In the first year of his reign, Cyrus king of Persia did something no conqueror had ever done: he freed an enslaved nation and paid to rebuild their God's house. Josephus explains why. Cyrus had read the scroll of the prophet Isaiah—written a hundred and forty years before the Temple was even destroyed—and found his own name in it (Isaiah 44:28-45:1). God had called Cyrus by name and appointed him to restore Jerusalem.
When Cyrus read this prophecy about himself, "an earnest desire and ambition seized upon him to fulfill what was so written." He summoned the most prominent Jews in Babylon and told them they were free to go home. He would fund the reconstruction personally. He wrote to the governors of Syria ordering them to contribute gold, silver, and livestock. He returned the sacred vessels that Nebuchadnezzar had looted from the Temple—fifty gold chargers, five hundred silver ones, forty gold cups, a thousand other large vessels. The inventory was staggering.
The leaders of Judah and Benjamin, along with the Levites and priests, left immediately. But many Jews stayed behind in Babylon, unwilling to leave the possessions they had accumulated during seventy years of exile. The returnees numbered 42,462, plus 7,337 servants and 245 musicians—a fraction of those who had been carried away.
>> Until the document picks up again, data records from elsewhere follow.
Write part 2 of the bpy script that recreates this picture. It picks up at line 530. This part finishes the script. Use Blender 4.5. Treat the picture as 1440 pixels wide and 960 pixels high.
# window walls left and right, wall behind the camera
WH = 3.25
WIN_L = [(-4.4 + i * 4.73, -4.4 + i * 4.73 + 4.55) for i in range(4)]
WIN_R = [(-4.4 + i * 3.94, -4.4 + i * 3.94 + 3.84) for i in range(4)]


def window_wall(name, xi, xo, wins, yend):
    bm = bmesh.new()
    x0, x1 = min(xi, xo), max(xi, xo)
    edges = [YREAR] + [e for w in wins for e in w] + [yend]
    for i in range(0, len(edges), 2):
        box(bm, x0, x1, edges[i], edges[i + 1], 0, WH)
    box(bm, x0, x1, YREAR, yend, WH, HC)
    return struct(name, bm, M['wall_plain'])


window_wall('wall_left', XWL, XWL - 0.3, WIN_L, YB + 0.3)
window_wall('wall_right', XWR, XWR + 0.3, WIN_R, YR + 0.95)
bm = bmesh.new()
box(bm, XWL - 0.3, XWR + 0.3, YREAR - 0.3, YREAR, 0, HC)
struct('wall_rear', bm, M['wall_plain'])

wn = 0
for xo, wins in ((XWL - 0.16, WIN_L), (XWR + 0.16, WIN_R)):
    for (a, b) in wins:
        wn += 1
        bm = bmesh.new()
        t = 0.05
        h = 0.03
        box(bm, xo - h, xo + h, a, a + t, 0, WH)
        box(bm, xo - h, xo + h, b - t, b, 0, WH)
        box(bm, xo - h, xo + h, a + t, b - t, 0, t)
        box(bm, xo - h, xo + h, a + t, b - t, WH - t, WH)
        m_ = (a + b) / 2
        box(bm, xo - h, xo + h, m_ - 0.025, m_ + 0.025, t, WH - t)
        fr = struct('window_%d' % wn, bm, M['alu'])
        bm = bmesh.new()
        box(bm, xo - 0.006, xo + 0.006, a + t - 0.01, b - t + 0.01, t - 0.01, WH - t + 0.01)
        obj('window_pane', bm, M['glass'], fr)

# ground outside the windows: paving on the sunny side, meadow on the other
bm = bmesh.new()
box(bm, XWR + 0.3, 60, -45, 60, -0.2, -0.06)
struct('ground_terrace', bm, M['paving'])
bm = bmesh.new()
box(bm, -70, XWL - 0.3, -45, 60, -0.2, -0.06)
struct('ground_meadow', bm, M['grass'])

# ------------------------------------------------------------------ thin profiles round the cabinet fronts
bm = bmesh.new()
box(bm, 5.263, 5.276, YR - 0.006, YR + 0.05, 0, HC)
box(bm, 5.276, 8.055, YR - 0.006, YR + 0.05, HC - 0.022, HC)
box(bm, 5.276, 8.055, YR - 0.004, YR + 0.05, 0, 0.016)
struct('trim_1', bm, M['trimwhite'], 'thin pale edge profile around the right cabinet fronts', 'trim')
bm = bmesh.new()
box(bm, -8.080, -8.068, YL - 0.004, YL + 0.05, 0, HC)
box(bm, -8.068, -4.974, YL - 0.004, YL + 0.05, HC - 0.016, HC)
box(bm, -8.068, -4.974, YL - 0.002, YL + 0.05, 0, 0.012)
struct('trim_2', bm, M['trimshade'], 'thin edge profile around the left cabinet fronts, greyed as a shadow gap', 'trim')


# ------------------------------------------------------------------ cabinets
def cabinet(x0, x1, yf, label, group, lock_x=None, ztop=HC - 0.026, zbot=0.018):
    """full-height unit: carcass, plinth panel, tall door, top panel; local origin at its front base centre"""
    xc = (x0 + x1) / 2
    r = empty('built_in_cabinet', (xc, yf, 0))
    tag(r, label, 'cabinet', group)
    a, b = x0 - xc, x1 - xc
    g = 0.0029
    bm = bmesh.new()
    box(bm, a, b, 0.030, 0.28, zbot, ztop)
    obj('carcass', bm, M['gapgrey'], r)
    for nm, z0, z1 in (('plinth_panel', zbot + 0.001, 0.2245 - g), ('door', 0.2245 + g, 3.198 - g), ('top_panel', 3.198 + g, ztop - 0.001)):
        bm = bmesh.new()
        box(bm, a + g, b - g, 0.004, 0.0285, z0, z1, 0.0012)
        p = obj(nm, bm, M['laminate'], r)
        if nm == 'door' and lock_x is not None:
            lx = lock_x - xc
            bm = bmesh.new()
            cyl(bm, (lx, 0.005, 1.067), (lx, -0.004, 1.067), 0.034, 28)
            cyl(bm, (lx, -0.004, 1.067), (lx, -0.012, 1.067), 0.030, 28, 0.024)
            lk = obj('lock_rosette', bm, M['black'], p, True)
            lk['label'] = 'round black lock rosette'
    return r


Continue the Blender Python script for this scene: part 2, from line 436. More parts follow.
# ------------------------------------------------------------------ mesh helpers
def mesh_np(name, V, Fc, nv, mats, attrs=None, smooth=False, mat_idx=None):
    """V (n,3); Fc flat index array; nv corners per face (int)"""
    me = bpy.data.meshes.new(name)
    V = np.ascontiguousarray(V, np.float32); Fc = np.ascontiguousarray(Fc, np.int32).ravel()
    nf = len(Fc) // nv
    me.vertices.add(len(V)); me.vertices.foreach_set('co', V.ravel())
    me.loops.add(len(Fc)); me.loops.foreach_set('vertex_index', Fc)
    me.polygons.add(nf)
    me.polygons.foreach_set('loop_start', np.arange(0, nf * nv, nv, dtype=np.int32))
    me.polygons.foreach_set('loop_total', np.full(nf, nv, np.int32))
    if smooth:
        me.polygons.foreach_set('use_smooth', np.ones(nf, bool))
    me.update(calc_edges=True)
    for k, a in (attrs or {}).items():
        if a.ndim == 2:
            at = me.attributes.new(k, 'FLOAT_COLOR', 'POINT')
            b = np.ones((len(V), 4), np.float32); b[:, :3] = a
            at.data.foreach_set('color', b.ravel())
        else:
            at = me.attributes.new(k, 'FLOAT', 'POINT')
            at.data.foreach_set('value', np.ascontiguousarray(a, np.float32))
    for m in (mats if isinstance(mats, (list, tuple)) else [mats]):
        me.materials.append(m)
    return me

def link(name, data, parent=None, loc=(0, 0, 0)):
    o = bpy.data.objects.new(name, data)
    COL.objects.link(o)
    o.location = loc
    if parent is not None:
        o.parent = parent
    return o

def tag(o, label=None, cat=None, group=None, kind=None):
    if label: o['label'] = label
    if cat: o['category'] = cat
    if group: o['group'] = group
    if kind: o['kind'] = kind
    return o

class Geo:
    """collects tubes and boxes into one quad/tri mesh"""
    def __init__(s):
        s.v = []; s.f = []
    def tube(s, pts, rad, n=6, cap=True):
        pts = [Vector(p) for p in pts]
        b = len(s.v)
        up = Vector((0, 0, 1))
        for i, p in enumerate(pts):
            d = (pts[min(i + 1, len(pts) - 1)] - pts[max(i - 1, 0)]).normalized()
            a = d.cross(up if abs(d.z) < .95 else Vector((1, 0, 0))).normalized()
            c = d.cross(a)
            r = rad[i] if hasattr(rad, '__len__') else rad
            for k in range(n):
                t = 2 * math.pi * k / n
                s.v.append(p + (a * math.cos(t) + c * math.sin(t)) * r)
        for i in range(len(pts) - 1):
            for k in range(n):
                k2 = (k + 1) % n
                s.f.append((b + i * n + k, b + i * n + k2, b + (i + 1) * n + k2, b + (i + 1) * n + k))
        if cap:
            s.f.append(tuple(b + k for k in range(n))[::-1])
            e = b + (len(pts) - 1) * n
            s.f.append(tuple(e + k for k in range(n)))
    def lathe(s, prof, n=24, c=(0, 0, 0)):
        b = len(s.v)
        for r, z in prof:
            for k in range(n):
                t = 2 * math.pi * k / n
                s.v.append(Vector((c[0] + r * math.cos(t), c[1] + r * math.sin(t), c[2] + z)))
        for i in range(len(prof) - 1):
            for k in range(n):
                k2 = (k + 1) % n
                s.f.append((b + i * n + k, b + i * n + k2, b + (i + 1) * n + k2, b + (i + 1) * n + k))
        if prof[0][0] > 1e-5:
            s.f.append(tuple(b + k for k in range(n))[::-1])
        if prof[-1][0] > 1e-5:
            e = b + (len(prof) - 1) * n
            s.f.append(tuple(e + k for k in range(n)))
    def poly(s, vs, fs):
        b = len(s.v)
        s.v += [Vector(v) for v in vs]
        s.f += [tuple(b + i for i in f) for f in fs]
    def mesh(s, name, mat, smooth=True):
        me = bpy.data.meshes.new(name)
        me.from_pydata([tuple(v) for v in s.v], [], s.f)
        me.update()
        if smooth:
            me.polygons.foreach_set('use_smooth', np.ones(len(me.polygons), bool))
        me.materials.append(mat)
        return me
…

Back in Jerusalem, they laid the Temple foundation with trumpets and hymns. But something unexpected happened. The old men who remembered Solomon's Temple wept. This modest rebuilding could not compare to the original glory. Their crying was so loud it drowned out the trumpets and the celebration. The young rejoiced; the old grieved. Both responses were genuine—the miracle of return could not erase the memory of what had been lost.